I tend to be like Emily – this major part of her character is totally based on me – and it’s one of the reasons I’ve found it hard to be a retailer in a hobby store.

Imagine this scenario: A muggle (one who isn’t part of our hobby yet, who doesn’t know any good games and has no appreciation of “gaming” as a pastime) enters the store. “Wow, so many good looking games!” They’ll exclaim. Good start, good start. Coming up to the counter, they ask for Monopoly. Maybe it’s for a nephew’s birthday, but a lot of the times it’s for themselves, “to play with our friends once in a while”. It might be Talisman instead, or some minor card game. They’re looking for a fun experience – but to them, that mostly means playing games that they remember fondly due to nostalgia, it’s not actually about playing good games.

So I pick the just-like-X-only-better game, that I keep especially for these cases, and suggest this alternative instead. Talisman is nice and all, but maybe you’d like to try Runebound instead? Monopoly is fine, but how about Catan? Sometimes it works, most of the time it doesn’t, since people usually prefer to defer to what they already know, and, again, most of them don’t see gaming as worthwhile, and therefore don’t see any reason to invest time in learning a new game.

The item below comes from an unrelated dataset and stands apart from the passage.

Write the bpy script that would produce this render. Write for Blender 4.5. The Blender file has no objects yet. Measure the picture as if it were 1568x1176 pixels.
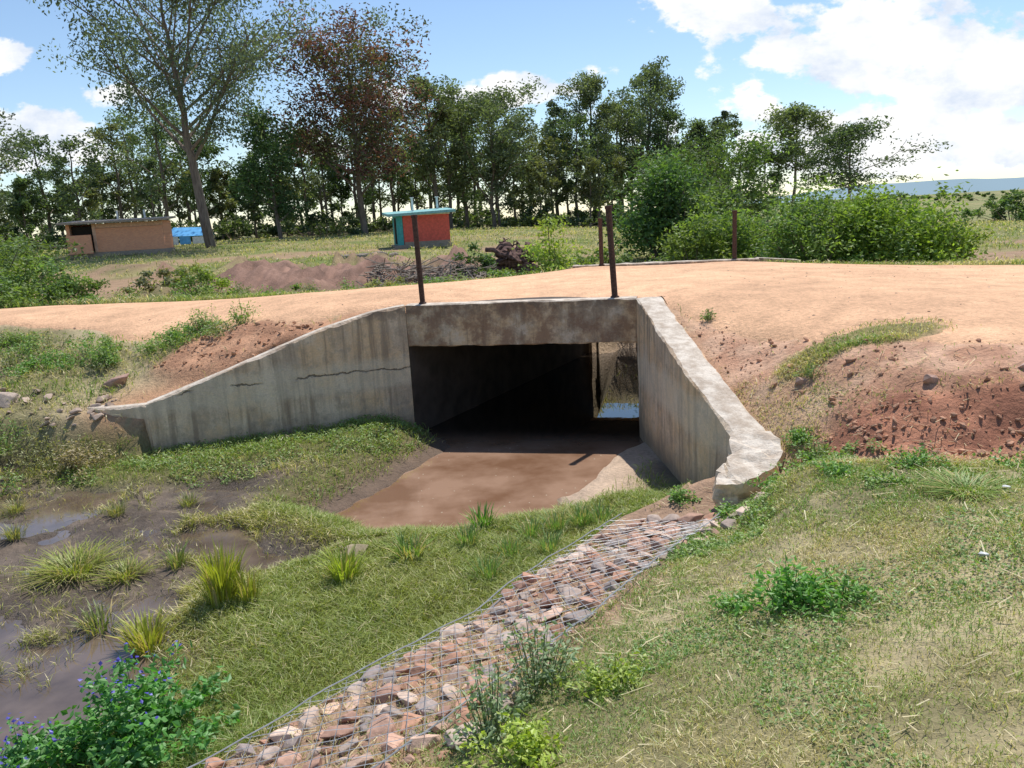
import bpy, math, bmesh, numpy as np
from mathutils import Vector, Matrix
R=np.random.RandomState(7)
scene=bpy.context.scene
scene.view_settings.view_transform='Standard'
try: scene.view_settings.look='None'
except Exception: pass
scene.view_settings.exposure=0

# ------------------------------------------------------------ helpers
def link(o,parent=None):
    scene.collection.objects.link(o)
    if parent: o.parent=parent
    return o
def empty(name):
    e=bpy.data.objects.new(name,None); return link(e)
def build(name,parts,mats,parent=None,smooth=False):
    """parts: list of (V (n,3), F (m,k), matindex, Col (n,4)|None)"""
    Vs=[];Ls=[];LT=[];MI=[];Cs=[];off=0
    for V,F,mi,C in parts:
        V=np.asarray(V,dtype=np.float32);F=np.asarray(F,dtype=np.int32)
        if len(V)==0: continue
        Vs.append(V);Ls.append((F+off).ravel());LT.append(np.full(len(F),F.shape[1],dtype=np.int32))
        MI.append(np.full(len(F),mi,dtype=np.int32))
        if C is None: C=np.ones((len(V),4))
        C=np.asarray(C,dtype=np.float32)
        if C.shape[1]==3: C=np.concatenate([C,np.ones((len(C),1),np.float32)],1)
        Cs.append(C);off+=len(V)
    V=np.concatenate(Vs);L=np.concatenate(Ls);LT=np.concatenate(LT);MI=np.concatenate(MI);C=np.concatenate(Cs)
    me=bpy.data.meshes.new(name)
    me.vertices.add(len(V));me.vertices.foreach_set('co',V.ravel())
    me.loops.add(len(L));me.loops.foreach_set('vertex_index',L)
    me.polygons.add(len(LT))
    ls=np.concatenate([[0],np.cumsum(LT)[:-1]]).astype(np.int32)
    me.polygons.foreach_set('loop_start',ls)
    try: me.polygons.foreach_set('loop_total',LT)
    except Exception: pass
    for m in mats: me.materials.append(m)
    me.polygons.foreach_set('material_index',MI)
    me.polygons.foreach_set('use_smooth',np.full(len(LT),smooth,dtype=bool))
    at=me.color_attributes.new('Col','FLOAT_COLOR','POINT')
    at.data.foreach_set('color',C.astype(np.float32).ravel())
    me.update();me.validate()
    o=bpy.data.objects.new(name,me)
    return link(o,parent)

def _h(ix,iy,s):
    n=(ix.astype(np.int64)*374761393+iy.astype(np.int64)*668265263+s*974711)&0xffffffff
    n=((n^(n>>13))*1274126177)&0xffffffff
    return ((n^(n>>16))&0xffff)/65535.0
def vnoise(x,y,s=0):
    x=np.asarray(x,float);y=np.asarray(y,float)
    ix=np.floor(x).astype(np.int64);iy=np.floor(y).astype(np.int64)
    fx=x-ix;fy=y-iy;fx=fx*fx*(3-2*fx);fy=fy*fy*(3-2*fy)
    a=_h(ix,iy,s);b=_h(ix+1,iy,s);c=_h(ix,iy+1,s);d=_h(ix+1,iy+1,s)
    return (a*(1-fx)+b*fx)*(1-fy)+(c*(1-fx)+d*fx)*fy
def fbm(x,y,sc,s=0,o=4):
    t=0;a=.5;n=0
    for i in range(o):
        t=t+a*vnoise(x*sc+i*17.3,y*sc-i*9.1,s+i);n+=a;a*=.5;sc*=2.03
    return t/n
def ss(a,b,x):
    t=np.clip((x-a)/(b-a),0,1);return t*t*(3-2*t)
def lerp(a,b,t): return a+(b-a)*t
def sdpoly(P,x,y):
    P=np.asarray(P,float);x=np.asarray(x,float);y=np.asarray(y,float)
    best=np.full(x.shape,1e9);idx=np.zeros(x.shape,int);ins=np.zeros(x.shape,bool)
    n=len(P)
    for i in range(n):
        ax,ay=P[i];bx,by=P[(i+1)%n]
        dx,dy=bx-ax,by-ay
        t=np.clip(((x-ax)*dx+(y-ay)*dy)/(dx*dx+dy*dy),0,1)
        d=np.hypot(x-ax-t*dx,y-ay-t*dy)
        m=d<best;best=np.where(m,d,best);idx=np.where(m,i,idx)
        c=((ay>y)!=(by>y))&(x<(bx-ax)*(y-ay)/((by-ay) if by!=ay else 1e-9)+ax)
        ins^=c
    return np.where(ins,-best,best),idx
def dline(P,x,y):
    best=np.full(np.shape(x),1e9)
    for i in range(len(P)-1):
        ax,ay=P[i];bx,by=P[i+1];dx,dy=bx-ax,by-ay
        t=np.clip(((x-ax)*dx+(y-ay)*dy)/(dx*dx+dy*dy),0,1)
        best=np.minimum(best,np.hypot(x-ax-t*dx,y-ay-t*dy))
    return best

# ------------------------------------------------------------ materials
def newmat(name):
    m=bpy.data.materials.new(name);m.use_nodes=True
    nt=m.node_tree;nt.nodes.clear();return m,nt
def N(nt,t,**k):
    n=nt.nodes.new(t)
    for a,b in k.items(): setattr(n,a,b)
    return n
def math_(nt,op,a,b=None,c=None,clamp=False):
    n=N(nt,'ShaderNodeMath',operation=op);n.use_clamp=clamp
    for i,v in enumerate((a,b,c)):
        if v is None: continue
        if isinstance(v,(int,float)): n.inputs[i].default_value=v
        else: nt.links.new(v,n.inputs[i])
    return n.outputs[0]
def mixc(nt,f,a,b,bt='MIX'):
    n=N(nt,'ShaderNodeMix',data_type='RGBA',blend_type=bt)
    for s,v in ((n.inputs[0],f),(n.inputs[6],a),(n.inputs[7],b)):
        if isinstance(v,(int,float)): s.default_value=v
        elif isinstance(v,tuple): s.default_value=(*v,1) if len(v)==3 else v
        else: nt.links.new(v,s)
    return n.outputs[2]
def noise(nt,vec,sc,det=4,rough=.55):
    n=N(nt,'ShaderNodeTexNoise');n.inputs['Scale'].default_value=sc;n.inputs['Detail'].default_value=det;n.inputs['Roughness'].default_value=rough
    if vec is not None: nt.links.new(vec,n.inputs['Vector'])
    return n.outputs['Fac']
def rng_(nt,v,a,b,c=0,d=1,sm=False):
    n=N(nt,'ShaderNodeMapRange');n.clamp=True
    if sm: n.interpolation_type='SMOOTHSTEP'
    nt.links.new(v,n.inputs[0])
    for i,q in enumerate((a,b,c,d)): n.inputs[i+1].default_value=q
    return n.outputs[0]
def geo(nt):
    return N(nt,'ShaderNodeNewGeometry')
def principled(nt,col,rough=.9,spec=.3,bump=None,bs=.5,bd=.02):
    p=N(nt,'ShaderNodeBsdfPrincipled')
    if isinstance(col,tuple): p.inputs['Base Color'].default_value=(*col,1)
    else: nt.links.new(col,p.inputs['Base Color'])
    if isinstance(rough,(int,float)): p.inputs['Roughness'].default_value=rough
    else: nt.links.new(rough,p.inputs['Roughness'])
    p.inputs['Specular IOR Level'].default_value=spec
    if bump is not None:
        b=N(nt,'ShaderNodeBump');b.inputs['Strength'].default_value=bs;b.inputs['Distance'].default_value=bd
        nt.links.new(bump,b.inputs['Height']);nt.links.new(b.outputs[0],p.inputs['Normal'])
    o=N(nt,'ShaderNodeOutputMaterial');nt.links.new(p.outputs[0],o.inputs[0]);return p
def ground_mat(name,peb=0.0):
    m,nt=newmat(name);g=geo(nt);P=g.outputs['Position']
    at=N(nt,'ShaderNodeAttribute',attribute_name='Col')
    n1=noise(nt,P,2.2,4,.6);n2=noise(nt,P,18,5,.7)
    k=math_(nt,'ADD',rng_(nt,n1,.3,.7,.78,1.12),rng_(nt,n2,.3,.7,-.22,.2))
    mul=N(nt,'ShaderNodeVectorMath',operation='SCALE')
    nt.links.new(at.outputs['Color'],mul.inputs[0]);nt.links.new(k,mul.inputs['Scale'])
    col=mul.outputs[0]
    if peb:
        v=N(nt,'ShaderNodeTexVoronoi');v.inputs['Scale'].default_value=22;nt.links.new(P,v.inputs['Vector'])
        pb=rng_(nt,v.outputs['Distance'],.1,.3,1,0)
        pbm=math_(nt,'MULTIPLY',math_(nt,'MULTIPLY',pb,rng_(nt,n1,.5,.62,0,1)),peb)
        col=mixc(nt,pbm,col,(.44,.29,.20))
    rough=rng_(nt,at.outputs['Alpha'],0,1,.22,.95)
    principled(nt,col,rough,.3,n2,.9,.045);return m
def leaf_mat(name,trans=.4,gloss=.08):
    m,nt=newmat(name)
    at=N(nt,'ShaderNodeAttribute',attribute_name='Col')
    d=N(nt,'ShaderNodeBsdfDiffuse');nt.links.new(at.outputs['Color'],d.inputs[0])
    t=N(nt,'ShaderNodeBsdfTranslucent')
    tc=mixc(nt,1.0,at.outputs['Color'],(1.3,1.4,.55),'MULTIPLY');nt.links.new(tc,t.inputs[0])
    mx=N(nt,'ShaderNodeMixShader');mx.inputs[0].default_value=trans
    nt.links.new(d.outputs[0],mx.inputs[1]);nt.links.new(t.outputs[0],mx.inputs[2])
    gl=N(nt,'ShaderNodeBsdfGlossy');gl.inputs['Roughness'].default_value=.5;gl.inputs[0].default_value=(.8,.85,.8,1)
    m2=N(nt,'ShaderNodeMixShader');m2.inputs[0].default_value=gloss
    nt.links.new(mx.outputs[0],m2.inputs[1]);nt.links.new(gl.outputs[0],m2.inputs[2])
    o=N(nt,'ShaderNodeOutputMaterial');nt.links.new(m2.outputs[0],o.inputs[0]);return m
def attr_mat(name,rough=.9,bump=25,bd=.01):
    m,nt=newmat(name);g=geo(nt);n=noise(nt,g.outputs['Position'],bump,4,.65)
    at=N(nt,'ShaderNodeAttribute',attribute_name='Col')
    c=mixc(nt,rng_(nt,n,.35,.65),at.outputs['Color'],(0,0,0));c=mixc(nt,.3,at.outputs['Color'],c)
    principled(nt,c,rough,.25,n,.6,bd);return m
def bark_mat(name,c1,c2):
    m,nt=newmat(name);g=geo(nt)
    mp=N(nt,'ShaderNodeMapping');mp.inputs['Scale'].default_value=(3,3,.6);nt.links.new(g.outputs['Position'],mp.inputs[0])
    n=noise(nt,mp.outputs[0],3,5);principled(nt,mixc(nt,rng_(nt,n,.35,.65),c1,c2),.9,.2,n,.6,.03);return m
def concrete_mat(name,top=(.74,.66,.56),tone=1.0,brown=0.0):
    m,nt=newmat(name);g=geo(nt);P=g.outputs['Position']
    sx=N(nt,'ShaderNodeSeparateXYZ');nt.links.new(P,sx.inputs[0]);z=sx.outputs[2]
    nx=N(nt,'ShaderNodeSeparateXYZ');nt.links.new(g.outputs['Normal'],nx.inputs[0])
    mp=N(nt,'ShaderNodeMapping');mp.inputs['Scale'].default_value=(1,1,.2);nt.links.new(P,mp.inputs[0])
    st=noise(nt,mp.outputs[0],3.6,6,.65)
    mp2=N(nt,'ShaderNodeMapping');mp2.inputs['Scale'].default_value=(1,1,.05);nt.links.new(P,mp2.inputs[0])
    st2=noise(nt,mp2.outputs[0],8,4,.65)
    big=noise(nt,P,1.3,6,.7);fine=noise(nt,P,45,4,.6);mid=noise(nt,P,6,6,.68)
    A=(.88*tone,.66*tone,.46*tone);B=(.58*tone,.42*tone,.29*tone)
    c=mixc(nt,rng_(nt,st,.42,.58),B,A)
    c=mixc(nt,rng_(nt,big,.46,.58,0,.85),c,(.86*tone,.57*tone,.33*tone))
    c=mixc(nt,rng_(nt,st2,.51,.64,0,.65),c,(.28,.19,.13))
    c=mixc(nt,rng_(nt,mid,.51,.64,0,.55),c,(.40*tone,.30*tone,.22*tone))
    zb=math_(nt,'ADD',z,math_(nt,'MULTIPLY',big,.45))
    band=math_(nt,'MULTIPLY',rng_(nt,zb,-1.10,-.98),rng_(nt,zb,-.62,-.50,1,0))
    c=mixc(nt,math_(nt,'MULTIPLY',band,.45),c,(.88,.74,.56))
    if brown:
        bb=noise(nt,P,3.2,6,.7)
        c=mixc(nt,rng_(nt,bb,.44,.56,0,brown),c,(.27,.145,.09))
        c=mixc(nt,rng_(nt,bb,.42,.34,0,.7),c,(.76,.60,.46))
    zz=math_(nt,'ADD',z,math_(nt,'MULTIPLY',big,.7))
    c=mixc(nt,rng_(nt,zz,-1.20,-1.58,0,.75),c,(.29,.20,.13))
    c=mixc(nt,math_(nt,'MULTIPLY',rng_(nt,z,-.30,-.03,0,.75),rng_(nt,mid,.4,.55)),c,(.20,.135,.095))
    cr=math_(nt,'ABSOLUTE',math_(nt,'SUBTRACT',z,math_(nt,'ADD',math_(nt,'MULTIPLY',noise(nt,P,1.7,6,.7),.30),-1.12)))
    crm=math_(nt,'MULTIPLY',rng_(nt,cr,.004,.014,1,0),rng_(nt,noise(nt,P,1.3,2),.42,.5))
    crm=math_(nt,'MULTIPLY',crm,rng_(nt,sx.outputs[0],-1.4,-1.7,0,1))
    c=mixc(nt,math_(nt,'MULTIPLY',crm,.8),c,(.09,.07,.055))
    tm=rng_(nt,nx.outputs[2],.6,.85)
    tc=mixc(nt,rng_(nt,mid,.40,.60),top,(top[0]*.66,top[1]*.61,top[2]*.57))
    c=mixc(nt,tm,c,tc)
    c2=mixc(nt,rng_(nt,fine,.3,.7,0,.25),c,(.18,.14,.11))
    h=math_(nt,'ADD',math_(nt,'MULTIPLY',mid,.8),math_(nt,'MULTIPLY',fine,.4))
    h=math_(nt,'SUBTRACT',h,math_(nt,'MULTIPLY',crm,.8))
    principled(nt,c2,.92,.2,h,.8,.03);return m
def simple_mat(name,col,rough=.8,spec=.3,var=.25,sc=8,metal=0):
    m,nt=newmat(name);g=geo(nt);n=noise(nt,g.outputs['Position'],sc,5)
    c=mixc(nt,rng_(nt,n,.35,.65),col,tuple(v*(1-var) for v in col))
    p=principled(nt,c,rough,spec,n,.3,.01);p.inputs['Metallic'].default_value=metal;return m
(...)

Therefore, you have to show them it IS worth it. You need to show them that the rules are easily digested, with a 30 seconds long explanation. You need to show them the cool pieces, with an open demo box you’re keeping for such occasions. You explain the problem with Monopoly – without being judgemental – and help them see why X is better than Y. This is a lot of work, and you must do it again and again, with every new muggle. And it’ll still work, like, 50% of the time, so a lot of customers will leave with Monopoly anyway, leaving you hoping that at least some of your words registered, and maybe some day they’ll think about trying new, better.

And still I did the whole explanation, with every new customer, until the very last day, because everyone needs to play better games, all the time – and in the end it was so draining, to care so much, that I had to close the shop.


Kidding! We closed the shop because of completely financial reasons, relating mostly to importing games to Israel.
But caring all the time is kinda hard, anyway.